O esvaziamento do centro - à direita e à esquerda - encontrou barreiras, porém, em dois países europeus: na França e em Portugal. Neste último, diante do impasse por formação de maioria nas eleições de 2015, uma piada assumiu o comando: a "geringonça". O termo criado por Paulo Portas, do conservador CDS-PP (Partido Popular), referia-se de maneira crítica à coalizão entre o Partido Socialista (PS), o Bloco de Esquerda, Os Verdes e o Partido Comunista Português (PCP).
"A geringonça vai até o extremo direito do centro, mas tende mais à esquerda. Portugal se tornou um enclave liberal da União Europeia em retrocesso. Isso favoreceu o sucesso desse governo", afirma o cientista político Mathias Alencastro, do Centro Brasileiro de Análise e Pesquisa (Cebrap). "Portugal é um país que, ao contrário da Espanha, superou o regime salazarista. Você não tem nenhum partido que se reivindique herdeiro [da ditadura de António Salazar]. Enquanto uma parte do Partido Popular [da Espanha] se reivindica herdeiro do franquismo [a ditadura de Francisco Franco]. Você não tem uma extrema-direita organizada [em Portugal]."
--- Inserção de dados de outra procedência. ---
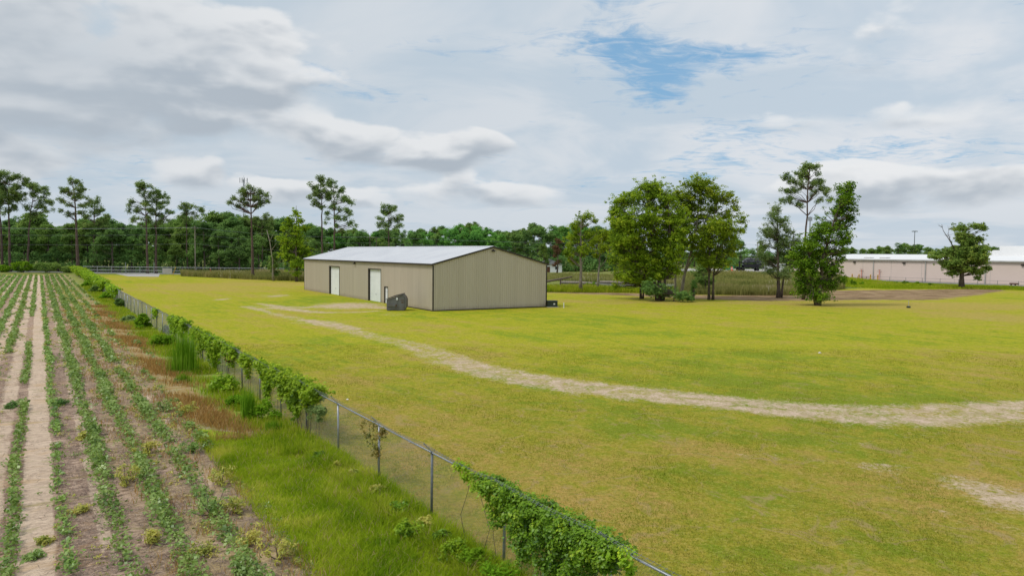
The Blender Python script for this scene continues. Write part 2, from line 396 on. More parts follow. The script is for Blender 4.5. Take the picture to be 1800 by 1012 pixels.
def sstep(x, a, b):
    t = np.clip((x - a) / (b - a), 0, 1); return t * t * (3 - 2 * t)
def poly_d(X, Y, pts, hw):
    """distance to a polyline divided by the local half width"""
    best = np.full(X.shape, 1e9)
    for i in range(len(pts) - 1):
        ax, ay = pts[i]; bx, by = pts[i + 1]
        vx, vy = bx - ax, by - ay
        t = np.clip(((X - ax) * vx + (Y - ay) * vy) / (vx * vx + vy * vy), 0, 1)
        d = np.hypot(X - ax - t * vx, Y - ay - t * vy) / (hw[i] + (hw[i + 1] - hw[i]) * t)
        best = np.minimum(best, d)
    return best
def growth(a, b, step, g, lim):
    r = [a]
    while abs(r[-1] - a) < abs(b - a):
        r.append(r[-1] + step * (1 if b > a else -1)); step = min(step * g, lim)
    return r
xs = sorted(set(growth(-78, -9000, 0.7, 1.10, 900)[1:] + list(np.arange(-78, 46, 0.45)) + growth(46, 9000, 0.6, 1.035, 900)))
ys = sorted(set(growth(5, -80, 0.6, 1.15, 12)[1:] + list(np.arange(5, 58, 0.4)) + growth(58, 12000, 0.45, 1.018, 1200)))
xs = np.array(xs); ys = np.array(ys)
GX, GY = np.meshgrid(xs, ys)
# low rise that carries the far yard
def rise(X, Y):
    return 1.9 * sstep(Y, 178, 205) * sstep(X, 30, 60) * (1 - sstep(X, 84, 104)) * (1 - sstep(Y, 330, 420))
GZ = rise(GX, GY) + 0.0
sp = s_of(GX, GY); al = l_of(GX, GY)
Ys = np.maximum(GY, 4.0)
PX = 900 + GX / Ys * F; PY = HZ(PX) + F * CAM_Z / Ys
def ell(px, py, rx, ry, amp=1.0):
    cx, cy = G(px, py); Rx = rx * cy / F; Ry = ry * cy * cy / (F * CAM_Z)
    d = np.hypot((GX - cx) / Rx, (GY - cy) / Ry); return amp * (1 - sstep(d, 0.3, 1.6))
track = [G(*p) for p in [(470, 549), (530, 562), (600, 577), (680, 597), (725, 606), (760, 620), (830, 646), (900, 661), (1000, 677), (1100, 689), (1200, 699), (1300, 710), (1400, 720), (1500, 728), (1600, 730), (1700, 726), (1800, 722), (2000, 712)]]
thw = [.6, .9, .95, 1.0, 1.1, 1.2, 1.3, 1.45, 1.55, 1.5, 1.4, 1.4, 1.5, 1.75, 1.8, 1.6, 1.7, 1.7]
td = poly_d(GX, GY, track, thw)
sand = (1 - sstep(td, 0.55, 1.95))
rutmid = 0.12 * (1 - sstep(np.abs(td), 0.1, 0.5))            # grass left between the two wheel tracks
sand = (sand - rutmid) * (1 - .22 * (GX < G(800, 630)[0]) * 1.0) * (.94 + .08 * np.sin(GX * .45 + np.sin(GY * .6)) * np.sin(GY * .5 + 1.0))
for pts, w in (([(425, 538), (448, 542), (474, 548)], [.35, .8, .4]), ([(455, 533), (480, 537), (512, 544), (560, 549), (620, 549), (668, 546)], [.5, 1.1, 1.3, 1.0, .6, .5]),
               ([(540, 540), (600, 536), (672, 541)], [.9, 2.4, 1.9]), ([(540, 563), (580, 570), (620, 578)], [1.2, 1.4, 1.0])):
    sand = np.maximum(sand, (1 - sstep(poly_d(GX, GY, [G(*p) for p in pts], w), 0.5, 1.6)) * 0.92)
for e in [(612, 537, 68, 6.5, 1.0), (500, 541, 50, 4, .75), (560, 566, 50, 5, .6), (650, 590, 50, 5, .5), (440, 539, 16, 2, .8), (392, 526, 13, 2.2, .9), (488, 520, 20, 3, .8), (465, 519, 10, 2, .6), (450, 545, 20, 3, .3), (690, 552, 30, 4, .45), (1765, 872, 80, 34, .95), (1690, 850, 60, 22, .7), (1560, 822, 70, 15, .55), (1470, 815, 40, 8, .42),
          (1640, 900, 70, 12, .36), (1500, 780, 60, 8, .36), (1590, 765, 40, 5, .4), (1650, 925, 50, 10, .36), (1790, 930, 40, 20, .4), (1330, 800, 60, 10, .30), (1000, 930, 80, 16, .26),
          (1740, 560, 60, 4, .35), (1450, 545, 60, 3, .3), (900, 560, 60, 3, .25)]:
    sand = np.maximum(sand, ell(*e))
field = (1 - sstep(sp, -3.7, -3.0)) * (1 - sstep(al, LEND - 2, LEND))
patch = 1 - sstep(GY - (26.0 - 0.9 * (sp + 2)), -1.2, 1.2)
verge = sstep(sp, -3.9, -3.2) * (1 - sstep(sp, -.1, .35)) * patch
orange = (1 - sstep(np.abs(sp + 2.5), 0.4, 1.6)) * sstep(GY, 25, 29) * (1 - sstep(GY, 70, 130))
gv = sstep(sp, -2.6, -1.5) * (1 - sstep(sp, -.1, .35)) * sstep(GY, 27, 30)     # green foot of the fence further on
mulch = 1 - sstep(poly_d(GX, GY, [G(*p) for p in [(330, 484), (430, 488), (540, 491)]], [1.6, 2.0, 2.0]), 0.6, 1.5)
mulch = np.maximum(mulch, 1 - sstep(poly_d(GX, GY, [G(*p) for p in [(965, 513), (1100, 517), (1200, 521), (1320, 524), (1400, 522), (1500, 518), (1620, 514), (1740, 509)]], [2.0, 3.5, 5.5, 7, 9, 15, 10, 3]), 0.6, 1.4))
bnd = np.interp(PX, [-400, 0, 135, 310, 430, 540, 960, 1200, 1300, 1480, 1560, 1800, 2200], [483, 483, 483, 483, 487, 490, 511, 516, 517, 508, 505, 507, 510])
marsh = sstep(bnd - PY, -1.0, 1.5) * (GY > 60)
lushg = np.zeros_like(GX)
for e in [(560, 525, 60, 8, .9), (700, 553, 120, 7, .7), (900, 560, 260, 10, .5), (1300, 640, 420, 40, .35), (1050, 640, 160, 30, .35), (1500, 610, 300, 30, .3), (600, 600, 80, 18, .6), (500, 640, 200, 16, .5), (1150, 760, 120, 16, .55), (1330, 870, 60, 20, .6),
          (1500, 990, 260, 40, .5), (1000, 590, 300, 12, .55), (1450, 700, 300, 14, .65), (1360, 770, 120, 14, .5)]:
    lushg = np.maximum(lushg, ell(*e))
dryg = np.zeros_like(GX)
for e in [(330, 505, 140, 9, .6), (460, 500, 90, 5, .9), (650, 510, 200, 4, .3), (1600, 536, 220, 6, 1.0), (1400, 533, 150, 3.5, .6), (1750, 555, 120, 8, .6), (1100, 530, 140, 4, .7), (800, 790, 110, 26, .45), (700, 740, 90, 22, .4), (1120, 880, 130, 30, .45), (1040, 820, 120, 22, .35),
          (1250, 600, 260, 8, .35), (1640, 620, 200, 14, .5), (600, 665, 120, 14, .3), (1600, 860, 220, 60, .5), (1300, 800, 160, 30, .35), (1000, 960, 160, 30, .4), (480, 610, 140, 12, .3)]:
    dryg = np.maximum(dryg, ell(*e))
near = 1 - sstep(GY, 18, 62)

nx, ny = len(xs), len(ys)
idx = np.arange(nx * ny).reshape(ny, nx)
quads = np.stack([idx[:-1, :-1], idx[:-1, 1:], idx[1:, 1:], idx[1:, :-1]], -1).reshape(-1, 4)
Vg = np.stack([GX, GY, GZ], -1).reshape(-1, 3)
ATT = dict(sand=sand, field=field, verge=verge, orange=orange, gv=gv, mulch=mulch, marsh=marsh, lushg=lushg, dryg=dryg, near=near, sp=sp, al=al)

mt = bpy.data.materials.new('ground_cover'); mt.use_nodes = True; t = NT(mt.node_tree, True)
pos = t.new('ShaderNodeNewGeometry').outputs['Position']
A = {k: t.attr(k) for k in ATT}
n_big = t.noise(pos, 0.045, 4, 0.6, 0.4); n_mid = t.noise(pos, 0.30, 5, 0.62, 0.3); n_sm = t.noise(pos, 1.6, 5, 0.65, 0.2)
n_ti = t.noise(pos, 9.0, 4, 0.7); n_ti2 = t.noise(t.vm('ADD', pos, (13.0, 7.0, 0.0)), 22.0, 3, 0.7)
# mown lawn
f1 = t.m('ADD', t.m('ADD', t.m('MULTIPLY', n_mid, 0.45), t.m('MULTIPLY', n_sm, 0.35)), t.m('MULTIPLY', n_big, 0.45))
mow = t.noise(t.comb(t.m('MULTIPLY', A['sp'], 0.9), t.m('MULTIPLY', A['al'], 0.035), 0.0), 1.0, 3, 0.6)
f1 = t.m('ADD', f1, t.m('MULTIPLY', t.m('SUBTRACT', mow, 0.5), 0.30))
f1 = t.m('ADD', f1, t.m('SUBTRACT', t.m('MULTIPLY', A['dryg'], 0.24), t.m('MULTIPLY', A['lushg'], 0.17)))
lawn = t.mix(t.step(f1, 0.42, 0.60), (.235, .335, .006), (.43, .42, .010))
lawn = t.mix(t.step(f1, 0.58, 0.80), lawn, (.50, .37, .08))
olive = t.mix(t.step(f1, 0.45, 0.62), (.18, .235, .014), (.305, .262, .03))
olive = t.mix(t.step(f1, 0.56, 0.80), olive, (.42, .27, .075))
lawn = t.mix(t.m('MULTIPLY', A['near'], 0.85), lawn, olive)
fine = t.m('ADD', t.m('MULTIPLY', n_ti, 0.55), t.m('MULTIPLY', n_ti2, 0.45))
lawn = t.mix(t.m('MULTIPLY', t.step(fine, 0.52, 0.36), 0.55), lawn, (.12, .115, .014))
grit = t.noise(t.vm('ADD', pos, (3.0, 77.0, 0.0)), 5.0, 5, 0.78, 0.6)
lawn = t.mix(t.m('MULTIPLY', t.step(grit, 0.50, 0.34), 0.45), lawn, (.14, .15, .012))
lawn = t.mix(t.m('MULTIPLY', t.step(grit, 0.52, 0.66), 0.35), lawn, (.46, .37, .11))
lawn = t.mix(t.m('MULTIPLY', t.step(fine, 0.52, 0.66), 0.45), lawn, (.52, .45, .14))
tuf = t.noise(pos, 3.2, 4, 0.7, 0.8)
lawn = t.mix(t.m('MULTIPLY', t.step(tuf, 0.52, 0.34), 0.38), lawn, (.15, .20, .010))
lawn = t.mix(t.m('MULTIPLY', t.step(t.noise(t.vm('ADD', pos, (91.0, 3.0, 0.0)), 1.1, 5, 0.7, 1.2), 0.50, 0.66), 0.35), lawn, (.20, .26, .012))
thatch = t.noise(t.vm('ADD', pos, (51.0, 17.0, 0.0)), 0.8, 6, 0.72, 0.9)
lawn = t.mix(t.m('MULTIPLY', t.step(thatch, 0.54, 0.68), t.m('ADD', t.m('MULTIPLY', A['near'], 0.5), 0.15)), lawn, (.38, .27, .13))
# bare sandy ground
nb = t.noise(pos, 0.9, 7, 0.72, 0.5)
sm = t.m('ADD', t.m('MULTIPLY', A['sand'], 1.0), t.m('MULTIPLY', t.m('SUBTRACT', t.m('ADD', t.m('MULTIPLY', nb, 0.5), t.m('MULTIPLY', t.noise(pos, 4.5, 5, 0.75), 0.5)), 0.5), 3.4))
sc = t.mix(t.step(n_sm, 0.35, 0.65), (.64, .49, .37), (.47, .36, .23))
sc = t.mix(t.m('MULTIPLY', t.step(n_ti, 0.50, 0.34), 0.5), sc, (.36, .29, .19))
# field
fv = t.comb(t.m('MULTIPLY', A['sp'], 3.0), t.m('MULTIPLY', A['al'], 1.0), 0.0)
fvs = t.comb(t.m('MULTIPLY', A['sp'], 1.0), t.m('MULTIPLY', A['al'], 2.6), 0.0)
res = t.mix(t.step(t.noise(fvs, 2.2, 7, 0.7, 0.8), 0.36, 0.64), (.27, .175, .13), (.58, .415, .31))
res = t.mix(t.m('MULTIPLY', t.step(t.noise(fvs, 7.0, 6, 0.8, 1.2), 0.50, 0.68), 0.75), res, (.70, .55, .42))
res = t.mix(t.m('MULTIPLY', t.step(t.noise(fvs, 5.0, 6, 0.8, 1.2), 0.50, 0.36), 0.75), res, (.10, .068, .05))
sandy = t.mix(t.step(t.noise(fvs, 2.0, 6, 0.7, 0.6), 0.38, 0.66), (.72, .56, .42), (.54, .405, .30))
sandy = t.mix(t.m('MULTIPLY', t.step(t.noise(fvs, 5.0, 5, 0.75, .6), 0.47, 0.34), 0.6), sandy, (.30, .21, .15))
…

No caso francês, a impopularidade do governo de François Hollande, do Partido Socialista (centro-esquerda), foi um dos fatores determinantes a levar a Frente Nacional (hoje Reunião Nacional), de extrema-direita, em ascensão desde 2012, para o segundo turno das eleições presidenciais de 2017, o que não acontecia desde 2002. A candidata, Marine Le Pen, no entanto, perdeu a eleição para Emmanuel Macron, do En Marche (fundado em 2016), que obteve 66% dos votos e fez a maioria nas eleições legislativas de 2017.
"A emergência do centro não foi o único evento. O outro foi o surgimento de uma outra força de esquerda [França Insubmissa], que ocupou o lugar do partido de centro-esquerda [PS]. O que o Macron conseguiu fazer é organizar o centro", afirma Alencastro. "O que o Macron fez pode ser replicado em outros lugares. O que não apareceu foi alguém capaz de organizar o centro."
Não é possível dizer, porém, que a França encontrou o caminho do centro num mundo que se radicaliza. Em outubro, de acordo com o Ipsos, a aprovação de Macron junto aos franceses era de apenas 26%, ante 40% em janeiro. "O movimento En Marche fracassou na criação da militância. A razão é a organização, extremamente centralizadora, e porque o aparelho ideológico é muito pouco definido. As pessoas não entendem muito bem que elas são militantes do macronismo", diz o cientista político. "Muitos eleitores da França Insubmissa vão votar na Le Pen. O grande desafio dele para a reeleição é consolidar o movimento. Se ele se apresentar como uma alternativa aos extremos pode quebrar a cara. Se você se apresenta como uma alternativa ao cenário pior, as pessoas escolhem o pior."